> **EXERCISE OBJECTIVE**
Repeat the full listing, word for word.

> **DATA SEGMENT**
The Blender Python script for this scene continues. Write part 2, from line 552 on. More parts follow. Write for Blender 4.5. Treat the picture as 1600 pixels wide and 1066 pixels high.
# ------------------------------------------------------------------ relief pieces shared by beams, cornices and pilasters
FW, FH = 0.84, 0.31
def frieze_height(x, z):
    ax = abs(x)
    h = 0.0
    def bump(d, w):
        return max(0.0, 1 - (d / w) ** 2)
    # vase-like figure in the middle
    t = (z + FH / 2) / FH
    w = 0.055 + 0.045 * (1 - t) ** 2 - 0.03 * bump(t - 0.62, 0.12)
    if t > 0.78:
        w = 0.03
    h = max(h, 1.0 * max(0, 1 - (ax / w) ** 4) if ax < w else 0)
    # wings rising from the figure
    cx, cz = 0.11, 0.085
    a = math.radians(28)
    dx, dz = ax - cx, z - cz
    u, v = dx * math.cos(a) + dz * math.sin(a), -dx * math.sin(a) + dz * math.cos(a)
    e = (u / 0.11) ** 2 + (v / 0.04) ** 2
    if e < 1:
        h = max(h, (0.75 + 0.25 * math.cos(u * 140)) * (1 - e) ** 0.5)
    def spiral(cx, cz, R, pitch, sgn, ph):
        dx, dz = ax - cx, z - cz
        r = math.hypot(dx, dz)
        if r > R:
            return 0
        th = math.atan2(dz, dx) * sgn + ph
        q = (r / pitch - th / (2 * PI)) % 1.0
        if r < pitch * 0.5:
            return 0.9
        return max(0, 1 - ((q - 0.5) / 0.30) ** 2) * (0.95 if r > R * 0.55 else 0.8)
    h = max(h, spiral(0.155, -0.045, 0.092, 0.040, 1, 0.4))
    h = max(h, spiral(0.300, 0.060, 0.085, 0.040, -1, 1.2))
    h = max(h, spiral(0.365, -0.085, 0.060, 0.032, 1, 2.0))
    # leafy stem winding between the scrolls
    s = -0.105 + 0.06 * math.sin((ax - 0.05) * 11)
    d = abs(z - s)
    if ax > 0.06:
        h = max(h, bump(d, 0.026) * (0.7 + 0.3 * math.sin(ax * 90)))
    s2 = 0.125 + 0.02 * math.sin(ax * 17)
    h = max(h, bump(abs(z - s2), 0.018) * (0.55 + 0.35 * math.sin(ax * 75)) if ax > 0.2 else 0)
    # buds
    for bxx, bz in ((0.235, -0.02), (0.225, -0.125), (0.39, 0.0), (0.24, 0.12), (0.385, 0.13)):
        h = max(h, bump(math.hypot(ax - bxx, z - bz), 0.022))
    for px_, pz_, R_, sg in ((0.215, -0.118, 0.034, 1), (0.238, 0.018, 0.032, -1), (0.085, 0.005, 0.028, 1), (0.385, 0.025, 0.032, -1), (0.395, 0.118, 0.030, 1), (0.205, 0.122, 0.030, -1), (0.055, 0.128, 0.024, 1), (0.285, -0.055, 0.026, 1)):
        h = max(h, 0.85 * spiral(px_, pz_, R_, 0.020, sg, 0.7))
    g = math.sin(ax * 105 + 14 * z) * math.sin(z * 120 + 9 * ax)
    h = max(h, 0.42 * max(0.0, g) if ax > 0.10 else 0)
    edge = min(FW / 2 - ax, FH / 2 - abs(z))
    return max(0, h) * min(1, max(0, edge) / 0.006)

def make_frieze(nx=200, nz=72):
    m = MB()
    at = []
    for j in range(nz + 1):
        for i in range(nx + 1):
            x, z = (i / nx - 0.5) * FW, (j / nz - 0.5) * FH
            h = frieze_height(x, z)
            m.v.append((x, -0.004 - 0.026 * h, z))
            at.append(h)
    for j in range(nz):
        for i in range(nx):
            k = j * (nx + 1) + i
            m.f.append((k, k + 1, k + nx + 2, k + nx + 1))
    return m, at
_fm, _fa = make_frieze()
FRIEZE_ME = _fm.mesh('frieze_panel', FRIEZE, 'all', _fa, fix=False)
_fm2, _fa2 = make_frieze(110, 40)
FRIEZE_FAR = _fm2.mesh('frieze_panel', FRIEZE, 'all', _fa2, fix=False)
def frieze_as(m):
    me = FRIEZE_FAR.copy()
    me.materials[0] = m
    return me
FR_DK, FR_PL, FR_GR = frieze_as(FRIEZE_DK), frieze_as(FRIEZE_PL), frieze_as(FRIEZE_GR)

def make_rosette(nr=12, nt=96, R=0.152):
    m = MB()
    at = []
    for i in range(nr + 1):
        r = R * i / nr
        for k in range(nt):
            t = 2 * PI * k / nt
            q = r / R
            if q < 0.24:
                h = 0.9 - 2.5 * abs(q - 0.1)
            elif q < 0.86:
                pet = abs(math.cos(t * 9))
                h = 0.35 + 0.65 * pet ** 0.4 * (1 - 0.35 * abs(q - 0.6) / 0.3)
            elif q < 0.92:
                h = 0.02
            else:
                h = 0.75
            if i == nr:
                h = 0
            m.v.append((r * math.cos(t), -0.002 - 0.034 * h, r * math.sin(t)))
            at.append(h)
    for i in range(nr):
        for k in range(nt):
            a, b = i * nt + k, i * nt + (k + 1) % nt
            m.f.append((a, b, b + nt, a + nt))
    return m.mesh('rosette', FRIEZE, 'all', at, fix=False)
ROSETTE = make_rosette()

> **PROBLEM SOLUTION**
The Blender Python script for this scene continues. Write part 2, from line 552 on. More parts follow. Write for Blender 4.5. Treat the picture as 1600 pixels wide and 1066 pixels high.
# ------------------------------------------------------------------ relief pieces shared by beams, cornices and pilasters
FW, FH = 0.84, 0.31
def frieze_height(x, z):
    ax = abs(x)
    h = 0.0
    def bump(d, w):
        return max(0.0, 1 - (d / w) ** 2)
    # vase-like figure in the middle
    t = (z + FH / 2) / FH
    w = 0.055 + 0.045 * (1 - t) ** 2 - 0.03 * bump(t - 0.62, 0.12)
    if t > 0.78:
        w = 0.03
    h = max(h, 1.0 * max(0, 1 - (ax / w) ** 4) if ax < w else 0)
    # wings rising from the figure
    cx, cz = 0.11, 0.085
    a = math.radians(28)
    dx, dz = ax - cx, z - cz
    u, v = dx * math.cos(a) + dz * math.sin(a), -dx * math.sin(a) + dz * math.cos(a)
    e = (u / 0.11) ** 2 + (v / 0.04) ** 2
    if e < 1:
        h = max(h, (0.75 + 0.25 * math.cos(u * 140)) * (1 - e) ** 0.5)
    def spiral(cx, cz, R, pitch, sgn, ph):
        dx, dz = ax - cx, z - cz
        r = math.hypot(dx, dz)
        if r > R:
            return 0
        th = math.atan2(dz, dx) * sgn + ph
        q = (r / pitch - th / (2 * PI)) % 1.0
        if r < pitch * 0.5:
            return 0.9
        return max(0, 1 - ((q - 0.5) / 0.30) ** 2) * (0.95 if r > R * 0.55 else 0.8)
    h = max(h, spiral(0.155, -0.045, 0.092, 0.040, 1, 0.4))
    h = max(h, spiral(0.300, 0.060, 0.085, 0.040, -1, 1.2))
    h = max(h, spiral(0.365, -0.085, 0.060, 0.032, 1, 2.0))
    # leafy stem winding between the scrolls
    s = -0.105 + 0.06 * math.sin((ax - 0.05) * 11)
    d = abs(z - s)
    if ax > 0.06:
        h = max(h, bump(d, 0.026) * (0.7 + 0.3 * math.sin(ax * 90)))
    s2 = 0.125 + 0.02 * math.sin(ax * 17)
    h = max(h, bump(abs(z - s2), 0.018) * (0.55 + 0.35 * math.sin(ax * 75)) if ax > 0.2 else 0)
    # buds
    for bxx, bz in ((0.235, -0.02), (0.225, -0.125), (0.39, 0.0), (0.24, 0.12), (0.385, 0.13)):
        h = max(h, bump(math.hypot(ax - bxx, z - bz), 0.022))
    for px_, pz_, R_, sg in ((0.215, -0.118, 0.034, 1), (0.238, 0.018, 0.032, -1), (0.085, 0.005, 0.028, 1), (0.385, 0.025, 0.032, -1), (0.395, 0.118, 0.030, 1), (0.205, 0.122, 0.030, -1), (0.055, 0.128, 0.024, 1), (0.285, -0.055, 0.026, 1)):
        h = max(h, 0.85 * spiral(px_, pz_, R_, 0.020, sg, 0.7))
    g = math.sin(ax * 105 + 14 * z) * math.sin(z * 120 + 9 * ax)
    h = max(h, 0.42 * max(0.0, g) if ax > 0.10 else 0)
    edge = min(FW / 2 - ax, FH / 2 - abs(z))
    return max(0, h) * min(1, max(0, edge) / 0.006)

def make_frieze(nx=200, nz=72):
    m = MB()
    at = []
    for j in range(nz + 1):
        for i in range(nx + 1):
            x, z = (i / nx - 0.5) * FW, (j / nz - 0.5) * FH
            h = frieze_height(x, z)
            m.v.append((x, -0.004 - 0.026 * h, z))
            at.append(h)
    for j in range(nz):
        for i in range(nx):
            k = j * (nx + 1) + i
            m.f.append((k, k + 1, k + nx + 2, k + nx + 1))
    return m, at
_fm, _fa = make_frieze()
FRIEZE_ME = _fm.mesh('frieze_panel', FRIEZE, 'all', _fa, fix=False)
_fm2, _fa2 = make_frieze(110, 40)
FRIEZE_FAR = _fm2.mesh('frieze_panel', FRIEZE, 'all', _fa2, fix=False)
def frieze_as(m):
    me = FRIEZE_FAR.copy()
    me.materials[0] = m
    return me
FR_DK, FR_PL, FR_GR = frieze_as(FRIEZE_DK), frieze_as(FRIEZE_PL), frieze_as(FRIEZE_GR)

def make_rosette(nr=12, nt=96, R=0.152):
    m = MB()
    at = []
    for i in range(nr + 1):
        r = R * i / nr
        for k in range(nt):
            t = 2 * PI * k / nt
            q = r / R
            if q < 0.24:
                h = 0.9 - 2.5 * abs(q - 0.1)
            elif q < 0.86:
                pet = abs(math.cos(t * 9))
                h = 0.35 + 0.65 * pet ** 0.4 * (1 - 0.35 * abs(q - 0.6) / 0.3)
            elif q < 0.92:
                h = 0.02
            else:
                h = 0.75
            if i == nr:
                h = 0
            m.v.append((r * math.cos(t), -0.002 - 0.034 * h, r * math.sin(t)))
            at.append(h)
    for i in range(nr):
        for k in range(nt):
            a, b = i * nt + k, i * nt + (k + 1) % nt
            m.f.append((a, b, b + nt, a + nt))
    return m.mesh('rosette', FRIEZE, 'all', at, fix=False)
ROSETTE = make_rosette()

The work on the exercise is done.